The minister's voice is finally silent and we watch the
coffin lowered into the floor. The minister blesses us and we leave the
chapel. A few tributes of flowers have been offered—my mother, aunts and
uncles—and among them a single long-stemmed rose. The funeral director
collects the cards from the wreaths and hands them to me. The card from
the single rose reads 'From your unknown daughter'. It is unsigned.
********************
Twenty years after the funeral, Charmian and I are in
the car one Sunday afternoon. Mum, and her good friend Marge, are in the
back seat, and we are driving around the Port Adelaide area where Mum
lived as a child. The talk turns to family members and Chrissie's name is
mentioned. The conversation is full of oblique references and hints, the
listeners left to draw the threads together and weave their own story. Mum
and Marge are recalling a boat trip to Ardrossan to visit
Alf and and his
wife Minnie when she and Marge were children. How young were they? Five
years old perhaps? Chrissie is there and 'Gran Scott'—Chrissie's mother, a
midwife. The sea is grey and choppy. A cold wind whips seaspray across the
deck. The boat rolls and dips. Chrissie is seasick. The story is
impressionistic, shapeless, a child's memoir, but the undercurrents are
palpable.
**********************************
It was my mother's cousin, daughter of Chrissie's
sister Emma, who brought the story out of the shadows.

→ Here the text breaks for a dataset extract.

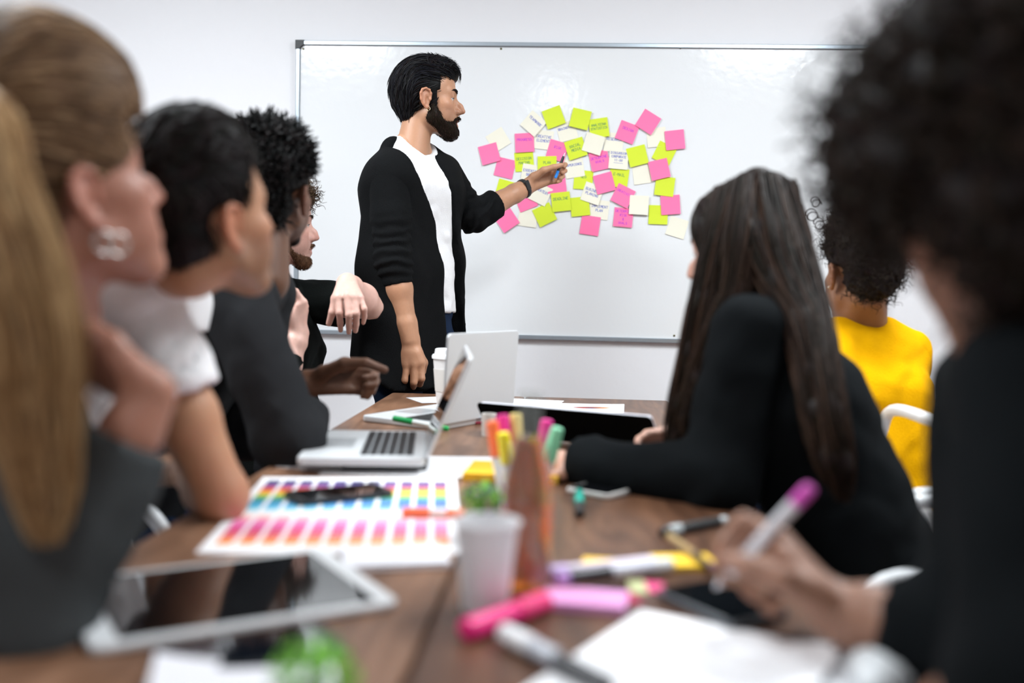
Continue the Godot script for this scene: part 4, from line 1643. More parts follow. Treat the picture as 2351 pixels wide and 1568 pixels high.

'Minnie Hayes had a younger brother,' she told me a few
years after Mum died. 'A dark, good-looking lad so they say. It was him
who got Chrissie pregnant. Minnie was also pregnant at about the same
time. But Minnie's baby was stillborn. So Gran Jarvis took Chrissie to
Ardrossan either to have her baby, or after the baby was born. I guess they
thought Ollie and Marge would be too young to know what was going on, but
they obviously picked up enough to put two and two together and get close
enough to four. So it was Gran who delivered Chrissie's baby, a
daughter, and Minnie and Alf took her on and reared her as their own. A
neat solution for all concerned.'
'Did—what was the daughter's name …?' I ask.
'Elsie.'
'Did Elsie know that she was adopted?'
'Not until Chrissie had died.'
'So all her life, Chrissie was just her "maiden aunt".'
'That would have been the way of it.'
************************************
Nearly thirty years after her death, ninety years since
she sailed to Ardossan, either cradling her on daughter, or huddled in an
overcoat to cover the shame of her swollen belly, I have to reconstruct my
image of Chrissie. The few faded black-and-white photographs that remain
are unflattering and it's hard to see her as young and spirited. Yet
somewhere in her early twenties a spark of passion leaped the gap between
Chrissie and Minnie's brother. Within what I remember as a dumpy old woman
pulsed not only the memory of youthful passion, but also the twisting pain
of watching her own daughter grow up calling another woman 'mother'. I
have always seen her as a frustrated, virginal old maid. But she had
experienced some form of loving, and had been denied its full expression.
The values of the times would have laid a burden of guilt on her, and the
presence of her daughter within the family circle would have only made
that heavier.
Fifty-five years ago, as I pleaded with Chrissie to
allow my own selfish needs to be with my mates, I had no understanding of
or compassion for Chrissie. How could I know that the tears spilling onto
her cheeks were not only for the pain of losing a loved brother, but for
her the sense of loss she had had to carry for her whole life. And the
only remaining symbol is a slim gold band with missing stones that, like
her daughter, had belonged to someone else.
Olive Quintrell: the Canadian connection
Footnote: Chrissie (born Ellen
May) was the tenth of thirteen children born to Edwin William and Carolyn
('Carry') Pearce (nee Lang). If Mum's memory is correct—that she was
about 5 at the time, Chrissie would have been about 24 and Alf, 29.